28.3.08

Edinburgh



After our trip to St Andrew's, Laura and I went to Edinburgh, my second trip there in a year- I saw in the New Year with Tyler on the edges of a wind-blown Castle Street. This time the weather was much nicer, a crisp sort of autumn day that was still a little too early in the year to be that cool.
As always, the castle was the centrepiece of the town, which we visited this time around. Along with all of the other phases of the building- the old chapel, the practical defences and the Victorian nationalism of the museum buildings, are touches of the community of soldiers who were based here. A small corner of a lower bastion is a graveyard for the dogs of the regiments, including one for a dog named Scamp, which might be visible below. Tom the Gun, the soldier who's fired the one o'clock cannon for some years, now has his own brand of whisky, and his face on all of the signs explaining the whole custom. We left the castle with enough time for Laura to be terrified on Prince's Street when the gun went off.

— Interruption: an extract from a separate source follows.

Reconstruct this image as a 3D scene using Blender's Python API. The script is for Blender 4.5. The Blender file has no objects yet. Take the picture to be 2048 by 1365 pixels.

In the museum quarter was this Andy Warhol exhibit we missed in favour of a locally famous picture of a skating clergyman, and spent a surprising amount of time in the (rather good) park-level expansion's gift shop.
As for me, I was especially struck by how tall the old buildings could be, and how dense the old town must have been. At times there must have been eight or ten floors above, which I think does qualify as a skyscraper.